— WRITTEN REQUEST —
Where a line in the listing contains the string "pixels", copy that line out.

— DATASET CONTENT —
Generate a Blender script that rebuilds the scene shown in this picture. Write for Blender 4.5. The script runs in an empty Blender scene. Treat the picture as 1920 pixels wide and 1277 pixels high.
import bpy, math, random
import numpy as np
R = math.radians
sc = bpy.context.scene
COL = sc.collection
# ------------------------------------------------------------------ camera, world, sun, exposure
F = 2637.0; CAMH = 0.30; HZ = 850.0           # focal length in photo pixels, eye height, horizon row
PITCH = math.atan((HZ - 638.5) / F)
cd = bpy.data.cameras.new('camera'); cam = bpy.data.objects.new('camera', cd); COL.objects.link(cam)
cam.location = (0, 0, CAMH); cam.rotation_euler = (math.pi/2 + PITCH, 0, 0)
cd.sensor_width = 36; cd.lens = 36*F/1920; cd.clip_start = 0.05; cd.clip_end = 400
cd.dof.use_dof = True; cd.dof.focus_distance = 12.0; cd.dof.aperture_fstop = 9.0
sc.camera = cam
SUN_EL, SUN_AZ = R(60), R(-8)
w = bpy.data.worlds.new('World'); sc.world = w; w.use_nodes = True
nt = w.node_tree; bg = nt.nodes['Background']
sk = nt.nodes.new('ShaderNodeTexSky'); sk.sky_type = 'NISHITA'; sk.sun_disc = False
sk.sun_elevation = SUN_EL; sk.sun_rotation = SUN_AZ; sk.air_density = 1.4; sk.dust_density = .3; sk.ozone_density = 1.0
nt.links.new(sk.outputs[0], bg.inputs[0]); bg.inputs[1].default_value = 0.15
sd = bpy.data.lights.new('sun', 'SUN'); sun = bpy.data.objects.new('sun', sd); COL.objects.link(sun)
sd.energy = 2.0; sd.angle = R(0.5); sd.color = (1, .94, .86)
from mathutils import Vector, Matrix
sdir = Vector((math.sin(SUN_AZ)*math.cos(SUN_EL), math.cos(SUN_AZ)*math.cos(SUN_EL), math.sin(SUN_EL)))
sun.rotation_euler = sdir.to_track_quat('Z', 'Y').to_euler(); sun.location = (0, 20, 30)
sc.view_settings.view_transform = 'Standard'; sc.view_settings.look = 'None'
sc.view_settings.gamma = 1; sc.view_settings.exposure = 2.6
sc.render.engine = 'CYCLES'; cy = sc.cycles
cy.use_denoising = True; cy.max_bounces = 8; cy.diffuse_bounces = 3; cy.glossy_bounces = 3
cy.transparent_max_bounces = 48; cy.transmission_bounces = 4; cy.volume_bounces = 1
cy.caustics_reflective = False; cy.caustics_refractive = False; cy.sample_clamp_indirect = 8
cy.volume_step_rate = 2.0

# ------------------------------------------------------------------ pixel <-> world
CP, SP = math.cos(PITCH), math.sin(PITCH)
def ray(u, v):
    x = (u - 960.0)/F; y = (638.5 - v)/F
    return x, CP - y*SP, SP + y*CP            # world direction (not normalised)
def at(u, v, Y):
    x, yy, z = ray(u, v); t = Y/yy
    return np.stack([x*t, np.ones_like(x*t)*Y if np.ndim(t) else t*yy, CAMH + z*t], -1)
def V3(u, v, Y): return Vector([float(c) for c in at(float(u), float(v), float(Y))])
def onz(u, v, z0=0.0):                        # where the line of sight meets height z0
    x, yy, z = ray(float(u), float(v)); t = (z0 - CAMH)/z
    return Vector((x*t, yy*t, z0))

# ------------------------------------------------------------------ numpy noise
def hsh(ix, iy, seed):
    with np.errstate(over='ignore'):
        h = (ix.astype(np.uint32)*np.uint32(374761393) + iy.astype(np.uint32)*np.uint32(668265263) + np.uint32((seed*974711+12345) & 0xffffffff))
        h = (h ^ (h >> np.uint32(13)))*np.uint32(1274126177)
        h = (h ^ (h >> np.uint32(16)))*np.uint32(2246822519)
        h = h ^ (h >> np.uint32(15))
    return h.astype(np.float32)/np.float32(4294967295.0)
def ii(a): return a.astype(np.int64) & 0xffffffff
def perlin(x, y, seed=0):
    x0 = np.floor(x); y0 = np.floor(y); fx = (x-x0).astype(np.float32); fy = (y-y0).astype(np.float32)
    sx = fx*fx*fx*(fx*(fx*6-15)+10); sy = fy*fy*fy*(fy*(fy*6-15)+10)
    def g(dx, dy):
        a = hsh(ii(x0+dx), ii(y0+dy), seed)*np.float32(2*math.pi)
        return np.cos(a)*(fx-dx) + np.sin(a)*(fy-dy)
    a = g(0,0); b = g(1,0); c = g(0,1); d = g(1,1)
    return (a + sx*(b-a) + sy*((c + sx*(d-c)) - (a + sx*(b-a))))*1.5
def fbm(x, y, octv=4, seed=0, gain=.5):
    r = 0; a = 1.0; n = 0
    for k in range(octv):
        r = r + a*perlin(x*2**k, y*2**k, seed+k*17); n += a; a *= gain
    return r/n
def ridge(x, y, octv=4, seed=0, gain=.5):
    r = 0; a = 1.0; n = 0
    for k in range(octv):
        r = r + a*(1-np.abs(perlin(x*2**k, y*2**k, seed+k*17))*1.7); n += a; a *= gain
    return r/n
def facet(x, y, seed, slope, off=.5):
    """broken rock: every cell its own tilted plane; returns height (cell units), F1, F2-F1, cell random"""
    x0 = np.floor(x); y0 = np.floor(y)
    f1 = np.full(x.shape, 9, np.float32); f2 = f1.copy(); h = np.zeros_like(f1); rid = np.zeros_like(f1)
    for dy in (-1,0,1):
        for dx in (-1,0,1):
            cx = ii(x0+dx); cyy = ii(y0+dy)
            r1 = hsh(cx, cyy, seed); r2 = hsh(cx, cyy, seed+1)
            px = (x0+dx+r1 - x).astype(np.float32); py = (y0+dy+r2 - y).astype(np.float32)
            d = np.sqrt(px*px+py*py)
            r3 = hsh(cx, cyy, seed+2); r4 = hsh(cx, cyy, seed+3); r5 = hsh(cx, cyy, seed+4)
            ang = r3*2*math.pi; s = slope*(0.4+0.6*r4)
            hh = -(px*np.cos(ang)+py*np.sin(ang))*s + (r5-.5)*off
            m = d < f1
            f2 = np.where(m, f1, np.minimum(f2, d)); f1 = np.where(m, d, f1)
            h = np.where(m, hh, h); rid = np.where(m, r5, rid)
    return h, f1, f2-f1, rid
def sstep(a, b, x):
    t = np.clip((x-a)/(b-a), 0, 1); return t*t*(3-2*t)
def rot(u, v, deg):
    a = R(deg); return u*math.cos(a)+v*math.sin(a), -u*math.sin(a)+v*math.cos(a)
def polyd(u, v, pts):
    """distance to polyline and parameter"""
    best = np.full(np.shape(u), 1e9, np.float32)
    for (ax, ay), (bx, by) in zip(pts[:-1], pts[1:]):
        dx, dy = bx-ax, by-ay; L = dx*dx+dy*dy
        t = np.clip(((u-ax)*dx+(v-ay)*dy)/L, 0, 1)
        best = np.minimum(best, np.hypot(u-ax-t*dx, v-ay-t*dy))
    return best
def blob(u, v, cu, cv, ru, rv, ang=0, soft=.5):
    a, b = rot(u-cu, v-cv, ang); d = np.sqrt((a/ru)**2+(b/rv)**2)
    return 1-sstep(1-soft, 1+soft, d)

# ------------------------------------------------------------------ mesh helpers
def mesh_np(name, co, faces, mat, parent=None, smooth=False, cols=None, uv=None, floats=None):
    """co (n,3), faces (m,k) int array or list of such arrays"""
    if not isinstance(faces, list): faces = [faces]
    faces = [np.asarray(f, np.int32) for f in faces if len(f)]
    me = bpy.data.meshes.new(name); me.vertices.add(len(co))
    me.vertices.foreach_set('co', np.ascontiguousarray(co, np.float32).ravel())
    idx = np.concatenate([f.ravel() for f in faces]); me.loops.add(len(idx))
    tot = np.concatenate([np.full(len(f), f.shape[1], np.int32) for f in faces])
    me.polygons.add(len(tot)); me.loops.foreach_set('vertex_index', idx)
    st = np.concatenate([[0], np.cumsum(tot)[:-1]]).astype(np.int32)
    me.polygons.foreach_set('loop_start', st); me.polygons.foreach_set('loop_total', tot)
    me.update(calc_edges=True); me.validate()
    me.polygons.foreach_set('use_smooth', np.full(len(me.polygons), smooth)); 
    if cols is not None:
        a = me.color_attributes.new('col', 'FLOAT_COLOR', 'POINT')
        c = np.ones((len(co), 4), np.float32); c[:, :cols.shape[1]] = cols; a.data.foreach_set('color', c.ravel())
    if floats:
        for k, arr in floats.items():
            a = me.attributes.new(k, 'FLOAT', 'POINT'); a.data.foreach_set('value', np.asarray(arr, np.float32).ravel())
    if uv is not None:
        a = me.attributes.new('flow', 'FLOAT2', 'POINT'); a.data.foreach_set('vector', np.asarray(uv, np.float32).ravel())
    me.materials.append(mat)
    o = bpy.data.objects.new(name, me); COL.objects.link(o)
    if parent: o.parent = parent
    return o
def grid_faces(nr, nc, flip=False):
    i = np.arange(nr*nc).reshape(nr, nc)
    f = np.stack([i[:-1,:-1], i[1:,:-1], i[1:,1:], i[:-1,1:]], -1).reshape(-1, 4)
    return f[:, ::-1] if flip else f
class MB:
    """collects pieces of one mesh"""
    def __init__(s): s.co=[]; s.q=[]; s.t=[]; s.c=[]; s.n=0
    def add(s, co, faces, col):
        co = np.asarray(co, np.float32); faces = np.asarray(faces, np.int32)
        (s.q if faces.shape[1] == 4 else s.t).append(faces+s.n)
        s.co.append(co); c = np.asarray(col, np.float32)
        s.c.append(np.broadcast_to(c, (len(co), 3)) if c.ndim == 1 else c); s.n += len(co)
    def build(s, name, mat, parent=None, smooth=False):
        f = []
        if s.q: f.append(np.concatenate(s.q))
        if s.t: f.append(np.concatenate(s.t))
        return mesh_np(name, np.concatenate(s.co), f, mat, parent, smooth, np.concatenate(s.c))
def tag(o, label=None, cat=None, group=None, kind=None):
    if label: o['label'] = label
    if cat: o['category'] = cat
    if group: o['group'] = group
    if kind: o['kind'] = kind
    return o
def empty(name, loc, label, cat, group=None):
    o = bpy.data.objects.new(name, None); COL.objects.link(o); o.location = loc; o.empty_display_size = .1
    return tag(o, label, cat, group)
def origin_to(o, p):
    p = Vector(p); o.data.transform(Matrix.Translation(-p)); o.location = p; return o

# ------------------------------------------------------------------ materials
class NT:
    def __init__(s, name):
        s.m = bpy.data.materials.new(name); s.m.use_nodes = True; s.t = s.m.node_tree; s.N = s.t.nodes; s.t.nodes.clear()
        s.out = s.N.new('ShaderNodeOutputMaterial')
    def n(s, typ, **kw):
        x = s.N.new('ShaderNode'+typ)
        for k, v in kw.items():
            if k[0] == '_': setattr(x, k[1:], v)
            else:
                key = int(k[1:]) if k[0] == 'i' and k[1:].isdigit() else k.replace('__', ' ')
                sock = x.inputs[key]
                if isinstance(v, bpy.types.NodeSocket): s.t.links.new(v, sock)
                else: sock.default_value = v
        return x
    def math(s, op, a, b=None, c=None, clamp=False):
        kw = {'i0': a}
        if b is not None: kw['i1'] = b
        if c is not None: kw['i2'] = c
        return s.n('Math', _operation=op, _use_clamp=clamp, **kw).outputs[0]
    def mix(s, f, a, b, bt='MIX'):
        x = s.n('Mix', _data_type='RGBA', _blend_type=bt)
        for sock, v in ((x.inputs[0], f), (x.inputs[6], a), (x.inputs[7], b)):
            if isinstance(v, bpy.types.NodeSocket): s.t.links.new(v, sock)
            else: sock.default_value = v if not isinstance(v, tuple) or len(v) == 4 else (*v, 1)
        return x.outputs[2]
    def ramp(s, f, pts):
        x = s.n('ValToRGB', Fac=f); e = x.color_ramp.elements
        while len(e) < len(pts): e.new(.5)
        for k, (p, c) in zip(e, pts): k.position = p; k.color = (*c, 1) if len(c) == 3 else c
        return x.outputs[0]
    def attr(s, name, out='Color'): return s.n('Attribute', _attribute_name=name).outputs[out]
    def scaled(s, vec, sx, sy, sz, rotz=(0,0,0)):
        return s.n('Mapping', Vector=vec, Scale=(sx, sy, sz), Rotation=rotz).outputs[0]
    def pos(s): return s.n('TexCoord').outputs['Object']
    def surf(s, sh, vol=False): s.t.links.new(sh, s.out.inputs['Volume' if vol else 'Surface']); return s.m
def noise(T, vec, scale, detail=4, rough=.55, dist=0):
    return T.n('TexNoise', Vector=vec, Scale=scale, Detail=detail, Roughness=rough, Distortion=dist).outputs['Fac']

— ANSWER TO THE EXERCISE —
Generate a Blender script that rebuilds the scene shown in this picture. Write for Blender 4.5. The script runs in an empty Blender scene. Treat the picture as 1920 pixels wide and 1277 pixels high.
F = 2637.0; CAMH = 0.30; HZ = 850.0           # focal length in photo pixels, eye height, horizon row